Aware’s head of growth assets Robert Credaro said that with the fund expected to balloon to A$250bn over the next three years it has outgrown the Australian market and plans to open a dedicated investment office for Europe.

“Given the size we are and how much exposure we have to Australian property and infrastructure, now the marginal capital is going to start going to non-Australian exposures,” he said in an interview with the Financial Times.

The sector is undergoing rapid consolidation following a new law that has created a handful of megafunds with the scale to bring asset management in-house and chase ambitious private market deals.

Aware trails AustralianSuper, the A$260bn fund that already has a base in London, which last month revealed it would invest a further £23bn in UK and European markets and double the headcount of its London office from 50 to 100.

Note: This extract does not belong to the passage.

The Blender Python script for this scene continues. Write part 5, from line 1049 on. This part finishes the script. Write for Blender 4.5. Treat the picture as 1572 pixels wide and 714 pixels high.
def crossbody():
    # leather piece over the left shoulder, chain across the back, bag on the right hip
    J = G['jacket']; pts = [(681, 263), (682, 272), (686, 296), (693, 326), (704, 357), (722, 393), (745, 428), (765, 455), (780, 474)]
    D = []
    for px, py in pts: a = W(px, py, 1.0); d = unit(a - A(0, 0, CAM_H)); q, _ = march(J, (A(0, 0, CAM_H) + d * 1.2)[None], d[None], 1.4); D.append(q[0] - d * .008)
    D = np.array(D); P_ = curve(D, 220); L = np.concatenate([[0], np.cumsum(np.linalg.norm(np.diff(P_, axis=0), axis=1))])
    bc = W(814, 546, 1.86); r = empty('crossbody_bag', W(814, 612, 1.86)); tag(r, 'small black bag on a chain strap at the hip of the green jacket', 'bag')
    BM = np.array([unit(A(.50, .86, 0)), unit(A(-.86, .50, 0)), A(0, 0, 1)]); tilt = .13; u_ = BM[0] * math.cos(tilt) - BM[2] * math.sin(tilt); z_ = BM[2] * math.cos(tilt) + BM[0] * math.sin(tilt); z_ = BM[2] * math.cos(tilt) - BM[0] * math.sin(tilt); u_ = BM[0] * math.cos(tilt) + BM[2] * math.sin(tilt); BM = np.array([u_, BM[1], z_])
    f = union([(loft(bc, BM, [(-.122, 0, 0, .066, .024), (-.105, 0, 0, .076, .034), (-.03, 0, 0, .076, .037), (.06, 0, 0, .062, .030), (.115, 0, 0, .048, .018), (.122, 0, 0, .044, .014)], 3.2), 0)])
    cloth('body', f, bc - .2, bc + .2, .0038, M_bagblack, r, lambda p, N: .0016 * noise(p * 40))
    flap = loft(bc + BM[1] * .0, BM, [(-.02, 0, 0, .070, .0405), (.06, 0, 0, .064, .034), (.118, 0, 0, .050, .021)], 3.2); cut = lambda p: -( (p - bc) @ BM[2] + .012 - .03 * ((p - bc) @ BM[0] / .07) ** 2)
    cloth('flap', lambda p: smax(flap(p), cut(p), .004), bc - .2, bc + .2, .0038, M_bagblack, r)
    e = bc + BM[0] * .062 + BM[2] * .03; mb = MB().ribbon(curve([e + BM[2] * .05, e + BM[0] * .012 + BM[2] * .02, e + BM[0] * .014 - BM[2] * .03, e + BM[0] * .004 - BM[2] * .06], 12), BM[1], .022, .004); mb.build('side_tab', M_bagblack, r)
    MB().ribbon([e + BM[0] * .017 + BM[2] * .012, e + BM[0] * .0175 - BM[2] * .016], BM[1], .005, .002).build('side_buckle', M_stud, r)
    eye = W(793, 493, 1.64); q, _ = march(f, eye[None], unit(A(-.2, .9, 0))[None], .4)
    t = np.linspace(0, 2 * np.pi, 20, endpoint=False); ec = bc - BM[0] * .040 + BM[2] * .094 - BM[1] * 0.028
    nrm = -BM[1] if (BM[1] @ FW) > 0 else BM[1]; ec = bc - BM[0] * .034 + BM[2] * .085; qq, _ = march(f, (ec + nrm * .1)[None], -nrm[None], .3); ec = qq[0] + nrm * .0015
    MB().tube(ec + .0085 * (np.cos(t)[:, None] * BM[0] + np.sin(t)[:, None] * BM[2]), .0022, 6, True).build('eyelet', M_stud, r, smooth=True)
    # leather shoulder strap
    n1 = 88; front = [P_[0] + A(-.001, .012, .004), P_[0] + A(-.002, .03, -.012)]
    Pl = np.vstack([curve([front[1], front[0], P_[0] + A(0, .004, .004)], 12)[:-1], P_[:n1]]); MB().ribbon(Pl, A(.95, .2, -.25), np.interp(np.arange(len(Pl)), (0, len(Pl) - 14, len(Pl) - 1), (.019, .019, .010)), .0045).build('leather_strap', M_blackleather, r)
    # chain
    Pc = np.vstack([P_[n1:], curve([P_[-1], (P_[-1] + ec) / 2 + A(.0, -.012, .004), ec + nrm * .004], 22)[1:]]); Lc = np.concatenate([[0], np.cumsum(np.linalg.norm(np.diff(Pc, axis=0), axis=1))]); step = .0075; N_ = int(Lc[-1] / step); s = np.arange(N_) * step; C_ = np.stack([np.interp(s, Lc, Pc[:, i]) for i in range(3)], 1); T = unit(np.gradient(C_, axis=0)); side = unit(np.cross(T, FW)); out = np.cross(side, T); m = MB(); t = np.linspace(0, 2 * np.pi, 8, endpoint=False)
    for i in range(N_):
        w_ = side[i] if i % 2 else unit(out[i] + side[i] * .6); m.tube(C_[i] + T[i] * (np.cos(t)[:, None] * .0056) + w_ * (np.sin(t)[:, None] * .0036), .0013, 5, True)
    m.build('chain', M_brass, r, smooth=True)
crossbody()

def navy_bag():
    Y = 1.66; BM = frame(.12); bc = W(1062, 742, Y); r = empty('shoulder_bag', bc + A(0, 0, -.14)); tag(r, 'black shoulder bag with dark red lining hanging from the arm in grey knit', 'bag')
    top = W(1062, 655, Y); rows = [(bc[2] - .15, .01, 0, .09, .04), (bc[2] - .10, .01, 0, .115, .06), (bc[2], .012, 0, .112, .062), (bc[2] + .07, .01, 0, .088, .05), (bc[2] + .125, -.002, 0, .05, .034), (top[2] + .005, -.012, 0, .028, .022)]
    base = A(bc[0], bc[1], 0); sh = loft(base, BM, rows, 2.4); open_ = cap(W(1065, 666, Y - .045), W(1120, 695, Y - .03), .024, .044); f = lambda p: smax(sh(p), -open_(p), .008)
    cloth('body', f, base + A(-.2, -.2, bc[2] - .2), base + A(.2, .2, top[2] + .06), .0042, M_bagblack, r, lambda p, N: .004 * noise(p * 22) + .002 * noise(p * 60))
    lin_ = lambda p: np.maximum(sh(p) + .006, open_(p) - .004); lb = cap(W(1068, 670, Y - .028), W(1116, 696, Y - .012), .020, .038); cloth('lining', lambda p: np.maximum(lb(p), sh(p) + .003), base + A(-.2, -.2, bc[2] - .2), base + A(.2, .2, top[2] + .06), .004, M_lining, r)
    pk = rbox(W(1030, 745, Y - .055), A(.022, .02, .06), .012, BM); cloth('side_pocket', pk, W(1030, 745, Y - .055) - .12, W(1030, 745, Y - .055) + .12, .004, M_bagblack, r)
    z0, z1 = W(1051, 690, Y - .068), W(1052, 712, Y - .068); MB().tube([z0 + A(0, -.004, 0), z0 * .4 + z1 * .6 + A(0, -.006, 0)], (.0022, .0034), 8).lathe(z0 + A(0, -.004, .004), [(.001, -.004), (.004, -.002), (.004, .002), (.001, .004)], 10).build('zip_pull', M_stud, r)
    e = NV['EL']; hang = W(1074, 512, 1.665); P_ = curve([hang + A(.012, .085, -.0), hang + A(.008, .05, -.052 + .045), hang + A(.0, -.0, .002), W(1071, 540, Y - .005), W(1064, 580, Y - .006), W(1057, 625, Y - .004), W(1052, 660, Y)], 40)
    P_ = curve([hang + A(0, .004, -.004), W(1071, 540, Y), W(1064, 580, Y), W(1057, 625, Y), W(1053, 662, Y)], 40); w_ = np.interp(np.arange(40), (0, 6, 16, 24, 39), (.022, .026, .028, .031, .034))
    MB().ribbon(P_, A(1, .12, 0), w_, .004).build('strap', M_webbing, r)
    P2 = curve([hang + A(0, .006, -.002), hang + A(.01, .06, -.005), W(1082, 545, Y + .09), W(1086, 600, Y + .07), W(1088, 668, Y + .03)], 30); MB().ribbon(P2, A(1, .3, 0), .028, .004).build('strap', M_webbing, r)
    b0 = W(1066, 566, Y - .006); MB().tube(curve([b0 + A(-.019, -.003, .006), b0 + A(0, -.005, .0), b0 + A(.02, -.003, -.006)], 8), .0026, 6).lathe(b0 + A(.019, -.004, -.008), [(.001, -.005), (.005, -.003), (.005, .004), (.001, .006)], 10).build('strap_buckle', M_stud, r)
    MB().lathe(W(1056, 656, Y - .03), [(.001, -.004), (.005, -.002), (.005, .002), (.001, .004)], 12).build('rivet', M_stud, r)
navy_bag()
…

Australian employers must by law pay 10 per cent of employee earnings into a pension scheme or “superannuation fund.” Australia’s total retirement savings pool has grown to A$3.5tn, the fifth-largest pension pool in the world behind the US, Japan, the UK and Canada, according to British-American investment consultancy Willis Towers Watson.

Last year, Aware teamed up with Macquarie Group’s asset management arm to acquire publicly listed Australian telecoms infrastructure company Vocus for A$3.5bn and take it private.

Tim Joyce, co-head of Macquarie Capital, said big funds traditionally invested in mature, infrastructure assets such as toll roads, airports and roads. But as the pipeline for these assets dries up, the super funds are bidding for riskier assets that have been traditionally targeted by private equity investors.

At the same time, Joyce says private equity firms, which have traditionally targeted higher risk private market acquisitions, are responding to increased demand from institutional clients for “mid-risk” assets.

“So this convergence is occurring in the mid-risk basket, which would be broadly 12 to 17 per cent [internal rates of return],” he said.

With the size of the superannuation pools growing, Joyce said that “increasingly we’re seeing our big domestic funds invest directly in large private transactions and looking to deploy capital offshore.”

The international push of Australian super funds aligns with other global mega pension funds including in Canada and the US that are increasingly looking for returns in offshore private markets.

Last year Caisse de dépôt et placement du Québec (CDPQ), the C$400bn (£236bn) Canada-based global investment group, unveiled plans for a C$15bn spending spree on private assets in the UK and Europe.

In 2021, the C$227bn Ontario Teachers’ Pension Plan also unveiled a C$70bn push into international private markets.

Alex Dunnin, head of research at Sydney-based financial services research company Rainmaker Information, said the Australian funds were making a rapid transition to unlisted infrastructure.

Seven years ago, he said just 18 per cent of unlisted infrastructure investments were in overseas markets, but now they account for 44 per cent.

“Interestingly, the ratio of infrastructure funds under management held in unlisted vehicles has stayed pretty constant at about 80 per cent [over the past five years], meaning listed infrastructure hasn’t really made its mark, on super funds at least,” he said.